ISISが『カリフ』の統治を宣言へ

2014.7.1


 BBCによれば、イラクのティクリート(Tikrit)で新しい衝突がありました。

 目撃者は複数の空襲があり、サダム・フセイン元大統領(Saddam Hussein)の宮殿が攻撃されたと言いました。地元筋は、反政府派が反撃で軍事基地の一部を占領したと言いました。前日に『イラクとレヴァントのイスラム国家(ISIS)』が『カリフの統治』を創設したと発表していました。

 反政府派は、政府軍のヘリコプターの攻撃にも関わらず、ティクリート北部のスピーシャー陸軍基地(the Speicher army base)の一部を占領しました。

 イラク軍は反政府派が基地の支援のために来た車列を追い返したという報道を否定しました。
 
 金曜日、イラク軍はティクリート大学のキャンパスの一部を奪還しました。週末の攻勢は激しい抵抗に遭い、兵士はディジュラ(Dijla)まで撤退しなければなりませんでした。

 土曜日、ISISはイラクとシリアの支配領域にイスラム国家(カリフ)を確立したと言いました。また、グループの指導者、アブ・バクル・アル・バグダッディ(Abu Bakr al-Baghdadi)をカリフ(あらゆる場所のイスラム教徒の指導者)と宣言しました。

 厳しいイスラム法で支配される国家の建設は、イスラム過激派の長年の夢でした。ISISは、いまからグループは単に『イスラム国家』と呼ばれるとも言いました。

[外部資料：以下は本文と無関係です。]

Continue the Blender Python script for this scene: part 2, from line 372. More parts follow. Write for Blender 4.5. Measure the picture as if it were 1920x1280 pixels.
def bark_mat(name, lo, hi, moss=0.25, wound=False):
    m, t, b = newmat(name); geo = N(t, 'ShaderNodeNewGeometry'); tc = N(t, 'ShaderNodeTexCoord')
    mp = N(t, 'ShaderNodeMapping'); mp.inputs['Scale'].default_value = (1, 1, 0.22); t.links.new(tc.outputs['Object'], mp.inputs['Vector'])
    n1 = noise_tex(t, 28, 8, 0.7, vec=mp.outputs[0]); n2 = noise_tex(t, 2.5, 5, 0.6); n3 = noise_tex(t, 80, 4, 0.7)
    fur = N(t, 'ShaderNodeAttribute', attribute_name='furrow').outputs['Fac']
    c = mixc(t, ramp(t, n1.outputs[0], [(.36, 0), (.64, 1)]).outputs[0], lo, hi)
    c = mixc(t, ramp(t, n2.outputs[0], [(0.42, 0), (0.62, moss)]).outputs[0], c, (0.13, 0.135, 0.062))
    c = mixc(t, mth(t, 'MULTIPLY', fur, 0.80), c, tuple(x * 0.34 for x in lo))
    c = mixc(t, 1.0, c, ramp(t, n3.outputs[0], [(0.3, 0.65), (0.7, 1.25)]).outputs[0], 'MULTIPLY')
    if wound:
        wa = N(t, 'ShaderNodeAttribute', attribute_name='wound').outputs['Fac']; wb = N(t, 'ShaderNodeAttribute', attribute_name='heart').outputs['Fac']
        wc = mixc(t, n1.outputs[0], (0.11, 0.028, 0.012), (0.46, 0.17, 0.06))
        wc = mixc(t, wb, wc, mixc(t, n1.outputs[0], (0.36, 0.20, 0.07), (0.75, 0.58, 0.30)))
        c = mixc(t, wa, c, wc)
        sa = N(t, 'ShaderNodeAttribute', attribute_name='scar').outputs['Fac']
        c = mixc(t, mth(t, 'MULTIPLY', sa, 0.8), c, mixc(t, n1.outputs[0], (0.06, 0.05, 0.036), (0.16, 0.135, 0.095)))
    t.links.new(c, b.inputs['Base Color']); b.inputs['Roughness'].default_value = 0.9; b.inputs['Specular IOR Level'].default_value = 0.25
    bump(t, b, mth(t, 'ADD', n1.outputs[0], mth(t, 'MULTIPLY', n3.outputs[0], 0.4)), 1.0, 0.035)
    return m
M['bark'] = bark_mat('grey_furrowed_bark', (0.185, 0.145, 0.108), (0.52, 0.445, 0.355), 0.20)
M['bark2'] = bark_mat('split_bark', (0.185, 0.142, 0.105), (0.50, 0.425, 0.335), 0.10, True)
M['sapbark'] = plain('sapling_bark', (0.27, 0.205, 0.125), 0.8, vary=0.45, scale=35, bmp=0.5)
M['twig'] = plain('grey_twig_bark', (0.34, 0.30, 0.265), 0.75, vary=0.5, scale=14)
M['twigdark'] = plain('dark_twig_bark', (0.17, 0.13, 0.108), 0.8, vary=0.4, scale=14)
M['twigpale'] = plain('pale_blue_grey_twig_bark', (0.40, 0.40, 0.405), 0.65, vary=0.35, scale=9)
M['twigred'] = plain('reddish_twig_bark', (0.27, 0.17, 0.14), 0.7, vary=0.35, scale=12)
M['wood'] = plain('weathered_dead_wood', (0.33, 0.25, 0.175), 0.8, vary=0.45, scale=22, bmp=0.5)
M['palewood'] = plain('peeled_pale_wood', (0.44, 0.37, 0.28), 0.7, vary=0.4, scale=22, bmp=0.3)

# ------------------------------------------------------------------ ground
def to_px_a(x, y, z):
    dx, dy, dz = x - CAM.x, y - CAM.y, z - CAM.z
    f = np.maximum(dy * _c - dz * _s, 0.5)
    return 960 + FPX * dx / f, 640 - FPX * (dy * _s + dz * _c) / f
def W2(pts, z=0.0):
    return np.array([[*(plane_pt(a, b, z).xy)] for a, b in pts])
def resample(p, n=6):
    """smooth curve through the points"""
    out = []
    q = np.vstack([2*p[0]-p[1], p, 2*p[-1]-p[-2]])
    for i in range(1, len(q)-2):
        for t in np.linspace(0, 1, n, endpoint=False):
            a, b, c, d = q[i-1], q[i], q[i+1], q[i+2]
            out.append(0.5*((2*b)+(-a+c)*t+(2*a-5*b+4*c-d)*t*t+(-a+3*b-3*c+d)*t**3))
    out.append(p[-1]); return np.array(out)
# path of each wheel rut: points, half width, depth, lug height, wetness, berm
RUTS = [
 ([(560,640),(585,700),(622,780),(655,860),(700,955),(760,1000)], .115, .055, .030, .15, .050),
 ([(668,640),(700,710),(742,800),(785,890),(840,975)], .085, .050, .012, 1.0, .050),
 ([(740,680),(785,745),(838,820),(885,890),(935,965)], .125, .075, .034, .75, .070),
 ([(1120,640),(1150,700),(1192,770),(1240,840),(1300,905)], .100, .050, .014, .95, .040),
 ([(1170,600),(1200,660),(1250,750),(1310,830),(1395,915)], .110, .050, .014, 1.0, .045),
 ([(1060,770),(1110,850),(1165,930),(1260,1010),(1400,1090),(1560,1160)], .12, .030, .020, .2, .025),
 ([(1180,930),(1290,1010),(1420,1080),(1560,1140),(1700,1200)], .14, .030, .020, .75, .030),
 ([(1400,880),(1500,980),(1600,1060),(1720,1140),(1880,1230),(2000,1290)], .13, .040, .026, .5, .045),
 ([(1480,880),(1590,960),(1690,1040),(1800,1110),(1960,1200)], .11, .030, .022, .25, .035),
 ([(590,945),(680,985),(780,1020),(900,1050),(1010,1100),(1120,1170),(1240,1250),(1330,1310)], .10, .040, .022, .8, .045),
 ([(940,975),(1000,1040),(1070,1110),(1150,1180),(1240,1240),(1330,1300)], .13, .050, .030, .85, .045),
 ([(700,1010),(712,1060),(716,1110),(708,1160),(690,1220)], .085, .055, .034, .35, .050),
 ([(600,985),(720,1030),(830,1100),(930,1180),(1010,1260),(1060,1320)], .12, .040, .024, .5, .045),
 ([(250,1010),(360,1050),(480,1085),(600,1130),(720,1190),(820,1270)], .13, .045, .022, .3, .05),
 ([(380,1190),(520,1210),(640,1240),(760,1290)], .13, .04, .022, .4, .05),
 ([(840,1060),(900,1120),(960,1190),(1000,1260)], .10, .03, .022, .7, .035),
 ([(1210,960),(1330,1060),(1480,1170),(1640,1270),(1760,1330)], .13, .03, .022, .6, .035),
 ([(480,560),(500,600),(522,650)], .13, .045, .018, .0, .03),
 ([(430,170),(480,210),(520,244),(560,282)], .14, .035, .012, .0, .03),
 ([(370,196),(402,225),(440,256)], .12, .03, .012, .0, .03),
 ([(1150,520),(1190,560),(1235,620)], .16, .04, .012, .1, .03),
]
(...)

 アル・バグダッディは、カリフ・イブラヒム(Caliph Ibrahim)と呼ばれると言いました。

 一方、イスラエルのベンジャミン・ネタニヤフ首相(Prime Minister Benjamin Netanyahu)は、スンニ派武装勢力に対抗するために、クルド人の独立国家を創設することを要請しました。


 記事は一部を紹介しました。

 元記事にはティクリートの写真も掲載されており、重要な場所の位置関係が分かります。

 元記事には、ISISが製作したビデオ映像も掲載されており、それはなかなか洗練された内容です。

 ティクリートは完全に奪還できていないという印象を受けました。かなり失望しました。これでは、今後の展開に期待が持てません。現地は平地の住宅街で、市街戦の戦術が用いられるべき場所です。これができるように米軍は占領中にイラク軍を訓練したのですが、身についていないようです。

 イラク軍がどういう戦いをやっているかは分かりませんが、こういう戦場では、歩兵部隊で接近して、敵の位置を特定し、動けないようにしてから砲爆撃で建物ごと敵を粉砕するという方法が用いられます。それを近くの街まで後退させられたというのは、まともに銃撃戦で打ち負かそうとしているようにも見えます。これでは犠牲者が増えるばかりです。

 さらに問題なのは、ISISが『カリフの統治』を宣言したことです。彼らにそこまでの力があるとは考えていませんでしたが、これを宣言したことにより、イスラム主義者の反西欧活動はさらに拍車がかかり、外国人戦士がISISに志願することが増えるようになります。

 カリフとは、マホメットが死亡した後の指導者のことです。私の解釈では、イスラム過激派は、イスラム教がスンニ派とシーア派に分裂する前の状態に戻すことを『カリフの統治』と呼んでいて、シャリア法のような厳しいイスラム法で社会を統治することを意味します。対極に位置する世俗派とは、まったく違う社会を理想としています。

 ISISがその名称を単に『イスラム国家』と変えたのは、すでにシリアとイラクの区別は不要だという発想でしょう。しかし、シリアは未だにアサド政権が支配し、イラクも健在です。両国を完全に支配下に置くには、もっと勢力を増す必要があります。特に、サウジアラビアのような国は、ISISを受け入れるはずがなく、強固に反発するはずです。こうした隣国の介入はISISにとって、抗しがたい障害となります。ネタニヤフ首相がクルド独立を主張したのも、その一環と言えます。その他の近隣国もアル・バグダッディをカリフとして受け入れることはありません。

 それでも、カリフの統治を宣言したことは、今後の紛争の激化に拍車をかけるとみなければなりません。

 中東はかなり厳しい状況です。日本は公明党が集団的自衛権を容認し、政権に残る道を選択しました。こうした日和見的な考え方は、ISISが展開する容赦ない闘争とは対極にあります。本当の戦争ではない偽物の戦争を日本はやっているのです。そして、この偽物の戦争がいつか本物の戦争に変わる危険もあります。戦争を理解しない人たちによって、それはいとも簡単に起きるはずです。